A Healthy Body is a Healthy Mind: If you’re not nourished, hydrated, or engaged in a routine of rigorous regular exercise, your body and mind will fight you. Stretch, take frequent walks, eat well; when you sit down to work the last thing you want is to feel sluggish or on edge because your body isn’t getting the proper movement or fuel that it needs.
If you don't produce, you won't thrive—no matter how skilled or talented you are. Clarity about what matters provides clarity about what does not. Who you are, what you think, feel, and do, what you love—is the sum of what you focus on.
-Cal Newport
The portfolio of your life is created in the routine that you develop. A garden doesn’t spring out of the ground if it isn’t de-weeded and regularly watered. You must treat your mind the same way to become a master of your craft.
You must find what others can’t, the ability to turn away from the endless distractions that swallow us from the moment we wake up to the moment our head hits the pillow.
If you can do this, you become part of the 1%. The select few who hold the ability to find in themselves the same output of the Renaissance Men of the past, who can contribute to the great stream of ideas in the world, who can change the culture through consistent and focused action.
I find what you are talking about in the lyrics of Hip Hop artists.
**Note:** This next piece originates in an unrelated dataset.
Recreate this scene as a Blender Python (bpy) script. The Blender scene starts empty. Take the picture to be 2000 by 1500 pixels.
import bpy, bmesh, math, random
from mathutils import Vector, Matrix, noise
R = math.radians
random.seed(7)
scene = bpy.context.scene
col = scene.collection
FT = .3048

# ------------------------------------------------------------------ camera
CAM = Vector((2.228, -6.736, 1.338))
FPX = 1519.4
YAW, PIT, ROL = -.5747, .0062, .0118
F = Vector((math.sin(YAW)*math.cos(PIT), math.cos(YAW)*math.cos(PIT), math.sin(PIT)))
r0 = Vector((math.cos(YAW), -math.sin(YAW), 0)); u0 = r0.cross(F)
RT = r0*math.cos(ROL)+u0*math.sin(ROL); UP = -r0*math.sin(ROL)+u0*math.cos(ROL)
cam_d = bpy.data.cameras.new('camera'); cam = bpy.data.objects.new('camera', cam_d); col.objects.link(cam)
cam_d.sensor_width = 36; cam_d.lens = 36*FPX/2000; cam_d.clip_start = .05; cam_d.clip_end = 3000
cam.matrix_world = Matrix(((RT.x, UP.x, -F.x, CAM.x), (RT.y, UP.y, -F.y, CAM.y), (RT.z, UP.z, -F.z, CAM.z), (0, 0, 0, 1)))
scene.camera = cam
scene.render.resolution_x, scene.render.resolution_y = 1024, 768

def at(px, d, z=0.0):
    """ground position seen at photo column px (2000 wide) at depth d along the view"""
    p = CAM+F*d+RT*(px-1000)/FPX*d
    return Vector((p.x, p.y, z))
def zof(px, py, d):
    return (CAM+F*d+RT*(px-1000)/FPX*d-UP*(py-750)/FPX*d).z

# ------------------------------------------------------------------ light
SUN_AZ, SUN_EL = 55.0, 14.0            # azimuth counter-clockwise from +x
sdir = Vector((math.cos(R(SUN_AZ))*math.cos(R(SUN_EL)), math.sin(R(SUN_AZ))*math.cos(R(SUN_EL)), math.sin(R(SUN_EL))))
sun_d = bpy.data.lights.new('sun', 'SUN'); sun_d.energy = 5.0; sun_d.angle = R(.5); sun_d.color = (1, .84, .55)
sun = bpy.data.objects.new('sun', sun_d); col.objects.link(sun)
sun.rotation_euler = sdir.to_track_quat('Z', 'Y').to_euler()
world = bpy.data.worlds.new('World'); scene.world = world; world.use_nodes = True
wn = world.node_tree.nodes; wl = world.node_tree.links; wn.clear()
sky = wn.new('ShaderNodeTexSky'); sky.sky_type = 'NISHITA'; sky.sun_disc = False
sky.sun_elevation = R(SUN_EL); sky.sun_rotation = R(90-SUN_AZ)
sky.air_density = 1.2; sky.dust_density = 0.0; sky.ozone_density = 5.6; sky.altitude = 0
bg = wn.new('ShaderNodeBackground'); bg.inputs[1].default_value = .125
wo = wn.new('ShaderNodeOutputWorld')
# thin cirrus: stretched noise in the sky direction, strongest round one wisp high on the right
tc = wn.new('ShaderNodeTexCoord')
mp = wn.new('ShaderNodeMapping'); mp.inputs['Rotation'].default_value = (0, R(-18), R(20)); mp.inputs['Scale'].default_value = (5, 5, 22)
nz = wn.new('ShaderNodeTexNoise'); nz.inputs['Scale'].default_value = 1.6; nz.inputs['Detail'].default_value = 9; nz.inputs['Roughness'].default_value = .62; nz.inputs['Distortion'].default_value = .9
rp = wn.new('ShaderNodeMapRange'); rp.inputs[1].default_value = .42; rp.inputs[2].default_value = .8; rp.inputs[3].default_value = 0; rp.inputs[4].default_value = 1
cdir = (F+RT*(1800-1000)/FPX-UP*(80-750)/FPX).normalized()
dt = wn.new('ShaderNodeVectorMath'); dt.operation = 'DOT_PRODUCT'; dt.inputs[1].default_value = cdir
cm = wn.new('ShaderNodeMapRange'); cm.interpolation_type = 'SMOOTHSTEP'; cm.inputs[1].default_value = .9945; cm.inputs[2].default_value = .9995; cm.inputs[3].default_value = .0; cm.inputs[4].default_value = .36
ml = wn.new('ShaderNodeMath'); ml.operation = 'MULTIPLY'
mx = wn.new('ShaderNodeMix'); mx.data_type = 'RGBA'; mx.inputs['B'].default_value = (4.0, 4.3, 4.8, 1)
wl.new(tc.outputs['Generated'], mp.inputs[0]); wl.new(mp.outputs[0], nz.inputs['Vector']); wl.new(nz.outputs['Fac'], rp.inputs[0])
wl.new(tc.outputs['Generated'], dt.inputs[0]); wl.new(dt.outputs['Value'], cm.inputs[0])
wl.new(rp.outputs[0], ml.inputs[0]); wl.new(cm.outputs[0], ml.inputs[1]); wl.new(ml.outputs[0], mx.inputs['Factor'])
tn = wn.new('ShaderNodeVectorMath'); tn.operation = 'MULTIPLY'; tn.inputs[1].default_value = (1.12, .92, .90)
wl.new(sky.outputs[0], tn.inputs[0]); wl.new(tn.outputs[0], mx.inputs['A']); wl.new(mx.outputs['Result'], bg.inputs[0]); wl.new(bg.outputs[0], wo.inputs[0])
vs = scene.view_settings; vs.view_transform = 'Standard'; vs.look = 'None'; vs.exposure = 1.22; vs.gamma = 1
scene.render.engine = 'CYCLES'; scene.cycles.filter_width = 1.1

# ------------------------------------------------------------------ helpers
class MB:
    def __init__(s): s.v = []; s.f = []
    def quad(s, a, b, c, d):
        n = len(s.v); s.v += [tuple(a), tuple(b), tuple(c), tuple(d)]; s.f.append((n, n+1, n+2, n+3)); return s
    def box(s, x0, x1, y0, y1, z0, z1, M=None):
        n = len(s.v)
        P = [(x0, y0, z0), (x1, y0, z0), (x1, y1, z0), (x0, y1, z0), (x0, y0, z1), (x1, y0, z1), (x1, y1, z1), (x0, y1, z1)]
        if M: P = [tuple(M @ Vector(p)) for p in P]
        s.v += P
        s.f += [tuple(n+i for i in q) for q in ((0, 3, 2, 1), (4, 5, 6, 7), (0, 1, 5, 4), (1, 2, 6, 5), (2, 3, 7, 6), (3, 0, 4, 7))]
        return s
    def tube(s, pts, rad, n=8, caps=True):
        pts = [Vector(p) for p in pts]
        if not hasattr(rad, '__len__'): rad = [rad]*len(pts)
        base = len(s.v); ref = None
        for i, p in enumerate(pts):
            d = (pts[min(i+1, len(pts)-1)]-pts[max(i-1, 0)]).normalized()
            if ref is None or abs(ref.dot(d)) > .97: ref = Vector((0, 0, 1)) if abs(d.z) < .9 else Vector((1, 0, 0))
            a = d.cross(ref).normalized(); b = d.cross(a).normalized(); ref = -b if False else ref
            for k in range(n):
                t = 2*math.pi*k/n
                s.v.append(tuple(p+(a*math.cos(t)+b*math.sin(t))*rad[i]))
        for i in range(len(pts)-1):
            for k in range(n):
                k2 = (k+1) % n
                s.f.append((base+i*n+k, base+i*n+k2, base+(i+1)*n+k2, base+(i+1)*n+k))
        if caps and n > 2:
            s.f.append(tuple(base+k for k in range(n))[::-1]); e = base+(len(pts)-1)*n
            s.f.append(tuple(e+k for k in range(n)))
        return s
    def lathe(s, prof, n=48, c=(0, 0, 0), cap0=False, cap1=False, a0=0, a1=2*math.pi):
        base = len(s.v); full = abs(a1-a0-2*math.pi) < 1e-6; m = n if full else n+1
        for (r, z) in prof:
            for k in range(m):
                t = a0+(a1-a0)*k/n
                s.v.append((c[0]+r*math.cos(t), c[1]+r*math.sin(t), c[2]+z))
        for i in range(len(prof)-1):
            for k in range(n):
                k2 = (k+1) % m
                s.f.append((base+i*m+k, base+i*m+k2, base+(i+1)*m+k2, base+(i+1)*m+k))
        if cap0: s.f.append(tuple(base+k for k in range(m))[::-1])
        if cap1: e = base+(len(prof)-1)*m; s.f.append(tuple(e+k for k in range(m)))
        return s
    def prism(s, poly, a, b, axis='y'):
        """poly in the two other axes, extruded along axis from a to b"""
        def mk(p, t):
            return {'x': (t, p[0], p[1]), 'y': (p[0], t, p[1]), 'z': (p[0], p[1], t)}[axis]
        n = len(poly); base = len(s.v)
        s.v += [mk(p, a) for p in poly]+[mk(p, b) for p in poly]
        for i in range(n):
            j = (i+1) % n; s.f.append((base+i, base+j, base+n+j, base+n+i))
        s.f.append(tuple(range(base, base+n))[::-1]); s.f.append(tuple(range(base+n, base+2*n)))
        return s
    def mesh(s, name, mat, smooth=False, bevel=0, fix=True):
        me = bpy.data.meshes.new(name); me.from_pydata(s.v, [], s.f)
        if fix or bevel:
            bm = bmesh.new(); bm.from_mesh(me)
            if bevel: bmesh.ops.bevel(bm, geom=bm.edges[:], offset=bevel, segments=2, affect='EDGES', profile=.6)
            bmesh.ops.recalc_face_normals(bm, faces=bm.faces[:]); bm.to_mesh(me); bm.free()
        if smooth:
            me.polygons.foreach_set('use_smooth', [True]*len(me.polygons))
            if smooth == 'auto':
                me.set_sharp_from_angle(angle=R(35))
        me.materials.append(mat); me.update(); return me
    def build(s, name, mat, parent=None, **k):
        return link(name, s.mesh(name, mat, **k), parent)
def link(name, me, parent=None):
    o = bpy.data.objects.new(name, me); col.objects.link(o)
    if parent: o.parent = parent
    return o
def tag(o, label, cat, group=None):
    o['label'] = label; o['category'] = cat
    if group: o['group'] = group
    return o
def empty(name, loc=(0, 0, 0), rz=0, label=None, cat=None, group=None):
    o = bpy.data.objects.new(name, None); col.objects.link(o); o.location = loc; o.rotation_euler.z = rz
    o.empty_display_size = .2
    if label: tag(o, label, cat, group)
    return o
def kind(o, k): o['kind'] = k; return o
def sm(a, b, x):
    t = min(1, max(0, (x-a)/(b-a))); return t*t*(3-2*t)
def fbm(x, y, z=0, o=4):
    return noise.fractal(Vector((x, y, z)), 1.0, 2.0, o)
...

They are willing to keep on searching for the next syllable, the next punchline and it feels they are letting go. They are not really thinking whether or not the next idea will be great, they are just playing around and sometimes they hit it out the park.
Read this article was a blast. I took some notes and also de Jeiner's comment wow actually collaborated to a project I want to develop. Hope you don't mind Jeiner.